═════ Dataset excerpt

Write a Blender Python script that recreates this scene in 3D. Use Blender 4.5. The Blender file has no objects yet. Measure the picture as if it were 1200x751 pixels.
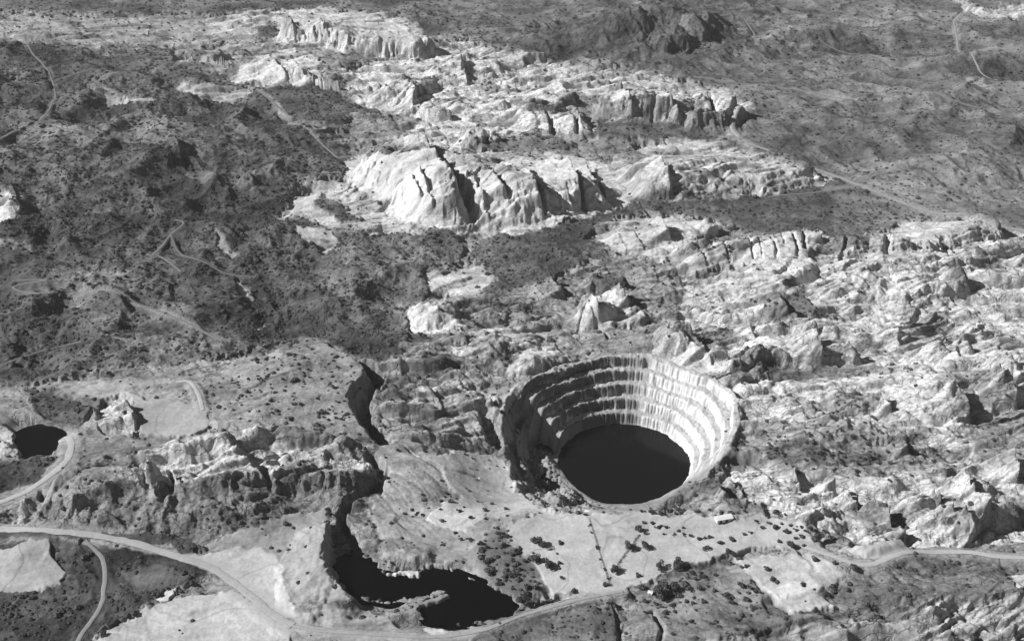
import bpy, math, random, time
import numpy as np
from mathutils import Vector
T0 = time.time()
Q = 1.0            # mesh density factor
rng = np.random.default_rng(7)
random.seed(7)
sc = bpy.context.scene
F32 = np.float32
HAZE = 0.000018

# ------------------------------------------------------------------ camera model (aerial view)
CAM_H, DEP, FPX = 760.0, math.radians(30), 1250.0
CD, SD = math.cos(DEP), math.sin(DEP)

def ray_to(px, py, z):
    px = np.asarray(px, float); py = np.asarray(py, float)
    u = (px - 600) / FPX; v = (375.5 - py) / FPX
    dy = CD + v * SD; dz = -SD + v * CD
    t = (z - CAM_H) / dz
    return u * t, dy * t

def to_photo(x, y, z):
    dz = z - CAM_H
    dep = y * CD - dz * SD
    dep = np.maximum(dep, 1)
    return 600 + FPX * x / dep, 375.5 - FPX * (y * SD + dz * CD) / dep

# ------------------------------------------------------------------ noise
_perm = rng.permutation(1024).astype(np.int32)
_perm = np.concatenate([_perm, _perm])
_ang = rng.random(1024) * 2 * np.pi
_gx = np.cos(_ang).astype(F32); _gy = np.sin(_ang).astype(F32)

def perlin(x, y, seed=0):
    x = np.asarray(x, F32) + F32(seed * 17.31); y = np.asarray(y, F32) + F32(seed * 9.77)
    xi = np.floor(x); yi = np.floor(y)
    fx = x - xi; fy = y - yi
    xi = xi.astype(np.int32) & 1023; yi = yi.astype(np.int32) & 1023
    x1 = (xi + 1) & 1023; y1 = (yi + 1) & 1023
    u = fx * fx * fx * (fx * (fx * 6 - 15) + 10); v = fy * fy * fy * (fy * (fy * 6 - 15) + 10)
    def g(a, b, ox, oy):
        h = _perm[_perm[a] + b]
        return _gx[h] * (fx - ox) + _gy[h] * (fy - oy)
    n00 = g(xi, yi, 0, 0); n10 = g(x1, yi, 1, 0); n01 = g(xi, y1, 0, 1); n11 = g(x1, y1, 1, 1)
    a = n00 + u * (n10 - n00); b = n01 + u * (n11 - n01)
    return (a + v * (b - a)) * F32(1.5)

def fbm(x, y, o=4, seed=0, gain=.5):
    s = 0; a = 1; f = 1; tot = 0
    for i in range(o):
        s = s + a * perlin(x * f, y * f, seed + i); tot += a; a *= gain; f *= 2.03
    return s / tot

def ridged(x, y, o=3, seed=0, gain=.5):
    s = 0; a = 1; f = 1; tot = 0
    for i in range(o):
        s = s + a * (1 - np.abs(perlin(x * f, y * f, seed + i)) * 1.6); tot += a; a *= gain; f *= 2.1
    return s / tot

def sm(a, b, x):
    t = np.clip((x - a) / (b - a), 0, 1)
    return t * t * (3 - 2 * t)

# ------------------------------------------------------------------ broad relief
HILLS = [  # px, py, height, sx, sy  (metres)
    (785, 42, 62, 150, 110), (970, 48, 22, 130, 90), (1150, 80, 22, 110, 80), (880, 20, 24, 120, 140), (1060, 120, 16, 140, 80), (715, 50, 34, 90, 70), (690, 60, 15, 120, 80),
    (330, 445, 14, 110, 110), (300, 520, 12, 140, 40), (1000, 330, 26, 260, 110), (1120, 440, 22, 120, 70),
    (620, 120, 22, 260, 160), (560, 225, 20, 200, 120), (100, 380, -10, 200, 120), (230, 200, 20, 150, 100), (60, 700, -10, 120, 60),
    (480, 330, -14, 220, 130), (598, 560, -14, 70, 60), (790, 395, 16, 60, 45), (540, 410, 12, 80, 70),
]
_hc = [(*[float(q) for q in ray_to(px, py, 0)], h, sx, sy) for px, py, h, sx, sy in HILLS]

def base(x, y):
    x = np.asarray(x, float); y = np.asarray(y, float)
    far = sm(1100, 1900, y)
    z = fbm(x / 620, y / 520, 3, 3) * (5 + 20 * far)
    for cx, cy, h, sx, sy in _hc:
        z = z + h * np.exp(-((x - cx) / sx) ** 2 - ((y - cy) / sy) ** 2)
    # the mine floor round the big pit is level
    w = np.exp(-((x - 90) / 230) ** 2 - ((y - 960) / 150) ** 2)
    lo = np.exp(-((x + 4) / 66) ** 2 - ((y - 1004) / 78) ** 2)
    return z * (1 - np.clip(w * 1.3, 0, 1)) - 40 * lo

def G(px, py, h=0):
    z = np.zeros_like(np.asarray(px, float)) + h
    for _ in range(7):
        x, y = ray_to(px, py, z)
        z = base(x, y) + h
    return x, y

def GP(pts, h=0):
    a = np.array(pts, float)
    x, y = G(a[:, 0], a[:, 1], h)
    return np.stack([x, y], 1)

# ------------------------------------------------------------------ distance helpers
def polyline_dist(X, Y, P):
    """distance, side (+1 left of travel), arc position 0..L"""
    best = np.full(X.shape, 1e9); side = np.zeros(X.shape); pos = np.zeros(X.shape); L = 0
    for (ax, ay), (bx, by) in zip(P[:-1], P[1:]):
        dx, dy = bx - ax, by - ay; l = math.hypot(dx, dy) + 1e-9
        t = np.clip(((X - ax) * dx + (Y - ay) * dy) / (l * l), 0, 1)
        ex = X - ax - t * dx; ey = Y - ay - t * dy
        d = ex * ex + ey * ey
        m = d < best
        best = np.where(m, d, best)
        side = np.where(m, np.sign(dx * (Y - ay) - dy * (X - ax)), side)
        pos = np.where(m, L + t * l, pos)
        L += l
    return np.sqrt(best), side, pos, L

def poly_sd(X, Y, P):
    """signed distance, positive inside"""
    best = np.full(X.shape, 1e12); ins = np.zeros(X.shape, bool)
    n = len(P)
    for i in range(n):
        ax, ay = P[i]; bx, by = P[(i + 1) % n]
        dx, dy = bx - ax, by - ay; l2 = dx * dx + dy * dy + 1e-9
        t = np.clip(((X - ax) * dx + (Y - ay) * dy) / l2, 0, 1)
        ex = X - ax - t * dx; ey = Y - ay - t * dy
        best = np.minimum(best, ex * ex + ey * ey)
        if abs(dy) > 1e-9:
            c = ((ay > Y) != (by > Y)) & (X < dx * (Y - ay) / dy + ax)
            ins ^= c
    d = np.sqrt(best)
    return np.where(ins, d, -d)

# ------------------------------------------------------------------ landforms (photo px -> ground)
# cliff-and-dip-slope ridges: base line left->right (high ground on the left of travel)
SCARPS = [  # pts, H, run, back, flute amp, flute len, taper
    ([(405, 208), (430, 220), (455, 237), (480, 252), (520, 266), (560, 271), (600, 269), (640, 262), (690, 250), (722, 240)], 58, 50, 270, 8, 30, 25),
    ([(745, 236), (773, 234), (810, 233), (858, 229), (895, 229), (949, 217), (976, 208)], 38, 30, 210, 7, 20, 40),
    ([(690, 136), (697, 138), (740, 141), (783, 144), (810, 153), (853, 150), (876, 133)], 46, 16, 230, 8, 26, 25),
    ([(590, 143), (620, 149), (650, 154), (680, 156), (704, 152)], 34, 26, 120, 7, 24, 40),
    ([(318, 46), (339, 49), (360, 49), (381, 51), (408, 60), (429, 63), (448, 65), (488, 66), (520, 58)], 48, 14, 190, 9, 34, 40),
    ([(268, 92), (309, 93), (339, 95), (360, 96), (376, 86)], 32, 50, 90, 6, 34, 50),
    ([(200, 63), (227, 69), (251, 74), (272, 66)], 26, 14, 80, 8, 30, 40),
    ([(500, 98), (545, 90), (590, 87), (612, 84)], 34, 30, 90, 8, 32, 60),
    ([(425, 112), (440, 118), (461, 119), (483, 129), (500, 120)], 34, 50, 140, 8, 36, 50),
    ([(524, 172), (550, 174), (577, 171), (600, 165)], 34, 26, 80, 8, 26, 40),
    ([(800, 316), (837, 308), (877, 304), (909, 302), (941, 298), (975, 286)], 26, 34, 80, 3, 22, 40),
    ([(978, 299), (1019, 299), (1053, 300), (1085, 298), (1107, 294), (1153, 286), (1186, 274)], 30, 14, 130, 6, 18, 30),
    ([(1020, 308), (1076, 309), (1103, 311), (1139, 308), (1186, 293)], 10, 4, 70, 2, 14, 30),
    ([(1036, 342), (1058, 349), (1087, 342), (1116, 342), (1146, 338)], 17, 6, 80, 5, 16, 20),
    ([(1146, 335), (1215, 335)], 9, 4, 60, 2, 12, 20),
    ([(676, 330), (701, 335), (728, 335), (745, 328)], 20, 12, 60, 6, 18, 20),
    ([(842, 440), (900, 424), (951, 427), (973, 422), (1014, 416)], 17, 7, 100, 4, 12, 20),
    ([(1036, 723), (1078, 724), (1111, 721), (1139, 716), (1172, 712), (1215, 705)], 15, 9, 60, 5, 14, 15),
    ([(830, 760), (900, 747), (925, 741), (956, 735), (985, 731)], 9, 9, 25, 3, 9, 15),
    ([(22, 610), (60, 622), (110, 626), (160, 629), (210, 626), (260, 616), (300, 606), (330, 592), (345, 584)], 38, 58, 75, 7, 24, 20),
    ([(318, 582), (345, 574), (380, 574), (420, 572), (446, 560)], 26, 9, 60, 5, 20, 10),
    ([(436, 664), (470, 664), (512, 662)], 9, 5, 40, 3, 9, 12),
    ([(520, 395), (560, 385), (600, 382), (650, 378)], 12, 30, 80, 4, 20, 40),
    ([(700, 285), (740, 291), (790, 284), (850, 272)], 16, 22, 70, 4, 20, 30),
    ([(890, 400), (960, 396), (1030, 400)], 8, 10, 60, 3, 16, 30),
    ([(850, 360), (930, 352), (1010, 345), (1060, 352)], 9, 10, 60, 3, 18, 40),
    ([(840, 640 - 22), (900, 600), (960, 620), (1000, 622), (1040, 628)], 14, 26, 60, 6, 18, 25),
    ([(1070, 640), (1100, 632), (1150, 630), (1200, 622)], 10, 14, 60, 4, 16, 25),
    ([(930, 540), (1000, 520), (1060, 512), (1110, 505), (1150, 500)], 16, 26, 70, 6, 20, 30),
    ([(0, 40), (70, 46), (150, 42)], 8, 20, 60, 3, 26, 40),
]
# east-facing steps: near -> far, high ground on the left (west)
STEPS = [  # pts, H, run, back, taper
    ([(449, 516), (434, 507), (425, 496), (418, 481), (412, 471), (419, 457), (429, 447), (434, 432), (415, 421), (395, 409), (364, 388)], 8, 6, 120, 25),
    ([(554, 264), (533, 234), (519, 213), (502, 196), (489, 178)], 22, 6, 120, 20),
    ([(598, 259), (580, 234), (560, 205), (540, 190)], 14, 5, 70, 15),
    ([(638, 261), (626, 236), (612, 215)], 14, 5, 60, 12), ([(685, 251), (677, 232), (662, 208)], 12, 5, 60, 12),
    ([(711, 237), (700, 214), (689, 197)], 12, 5, 50, 12), ([(512, 264), (504, 248), (494, 234)], 11, 4, 40, 8), ([(498, 254), (489, 242), (481, 231)], 10, 4, 40, 8),
    ([(575, 268), (566, 252), (556, 236)], 9, 4, 40, 8),
    ([(432, 708), (408, 697), (391, 676), (387, 655), (388, 636), (392, 612)], 13, 4, 40, 15),
    ([(157, 512), (162, 500), (161, 488), (151, 476)], 8, 3, 40, 8),
    ([(113, 482), (102, 480), (90, 470)], 9, 3, 30, 5),
    ([(27, 250), (25, 240), (20, 226)], 7, 4, 50, 8),
    ([(218, 186), (211, 176), (200, 165)], 13, 5, 60, 10),
    ([(304, 219), (296, 212), (286, 204)], 9, 5, 50, 10),
    ([(677, 124), (665, 113), (653, 103)], 24, 6, 90, 10),
    ([(744, 143), (735, 133), (728, 120)], 16, 6, 60, 10),
    ([(802, 150), (790, 141), (778, 132)], 13, 6, 60, 10),
    ([(872, 140), (862, 131), (850, 124)], 11, 6, 60, 10),
    ([(790, 234), (782, 222), (776, 209)], 17, 5, 60, 8),
    ([(740, 360), (730, 352), (726, 341)], 20, 4, 40, 6),
    ([(706, 378), (696, 368), (684, 358)], 16, 4, 40, 6),
    ([(664, 343), (653, 334), (641, 322)], 18, 5, 50, 8),
    ([(788, 283), (780, 276), (773, 269)], 18, 4, 50, 6),
    ([(846, 271), (838, 267), (830, 264)], 14, 4, 40, 6),
    ([(966, 290), (956, 284), (944, 279)], 16, 4, 40, 6),
    ([(966, 425), (958, 415), (952, 404)], 18, 3, 40, 5),
    ([(1012, 416), (1000, 411), (988, 409)], 10, 3, 30, 5),
    ([(1144, 489), (1130, 476), (1112, 461)], 24, 4, 50, 6),
    ([(1196, 472), (1188, 460), (1182, 448)], 24, 4, 50, 6),
    ([(1178, 463), (1168, 450), (1158, 436)], 12, 3, 40, 6),
    ([(1047, 484), (1036, 474), (1030, 466)], 14, 3, 40, 6),
    ([(1068, 528), (1060, 522), (1055, 516)], 12, 3, 30, 4),
    ([(981, 578), (975, 573), (968, 565)], 14, 2.5, 30, 4),
    ([(1006, 600), (1000, 593), (993, 584)], 14, 2.5, 30, 4),
    ([(1066, 631), (1055, 621), (1044, 612), (1037, 597)], 17, 2.5, 40, 5),
    ([(1119, 612), (1106, 597), (1096, 585), (1084, 573)], 12, 3, 30, 6),
    ([(1162, 608), (1148, 601), (1137, 589), (1128, 566)], 17, 3, 50, 5),
    ([(1146, 622), (1135, 617), (1124, 611)], 11, 2.5, 30, 4),
    ([(1198, 562), (1192, 550), (1187, 540)], 20, 3, 40, 5),
    ([(1200, 750), (1193, 743), (1188, 732)], 16, 3, 30, 5),
    ([(856, 592), (842, 578), (829, 564)], 11, 3, 30, 6),
    ([(866, 572), (860, 565), (856, 558)], 10, 3, 20, 4),
    ([(876, 584), (870, 578), (866, 572)], 8, 3, 20, 4),
    ([(944, 578), (938, 560), (929, 543)], 9, 3, 30, 6),
    ([(1146, 385), (1120, 374), (1108, 368)], 8, 3, 30, 6),
    ([(960, 395), (945, 382), (930, 370), (912, 350)], 8, 3, 50, 8),
    ([(926, 375), (918, 369), (912, 362)], 12, 3, 30, 5),
    ([(1138, 396), (1128, 402), (1122, 410), (1126, 418)][::-1], 6, 4, 40, 8),
    ([(1060, 400), (1056, 392), (1050, 386)], 7, 4, 40, 8),
    ([(1188, 432), (1182, 424), (1182, 416)], 8, 4, 40, 8),
    ([(880, 590), (860, 585), (845, 570)], 5, 3, 30, 5),
    ([(830, 415), (818, 402), (805, 388)], 14, 4, 50, 6),
    ([(460, 116), (452, 108), (446, 100)], 9, 6, 60, 8),
    ([(498, 126), (490, 116), (482, 108)], 9, 6, 60, 8),
    ([(552, 96), (546, 86), (540, 76)], 12, 6, 70, 8),
    ([(372, 97), (362, 88), (356, 80)], 9, 6, 60, 8),
    ([(340, 96), (328, 86), (318, 74)], 10, 6, 60, 8),
    ([(350, 50), (345, 42), (343, 34)], 12, 8, 60, 8),
    ([(388, 52), (382, 46), (378, 38)], 12, 8, 50, 8),
    ([(450, 64), (440, 57), (434, 50)], 10, 8, 50, 8),
]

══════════

§ Work to complete
Repeat, word for word and with no pictures, only the lines running from the beginning of the data to the line that contains "HAZE = 0.000018".

§ Expected output
Write a Blender Python script that recreates this scene in 3D. Use Blender 4.5. The Blender file has no objects yet. Measure the picture as if it were 1200x751 pixels.
import bpy, math, random, time
import numpy as np
from mathutils import Vector
T0 = time.time()
Q = 1.0            # mesh density factor
rng = np.random.default_rng(7)
random.seed(7)
sc = bpy.context.scene
F32 = np.float32
HAZE = 0.000018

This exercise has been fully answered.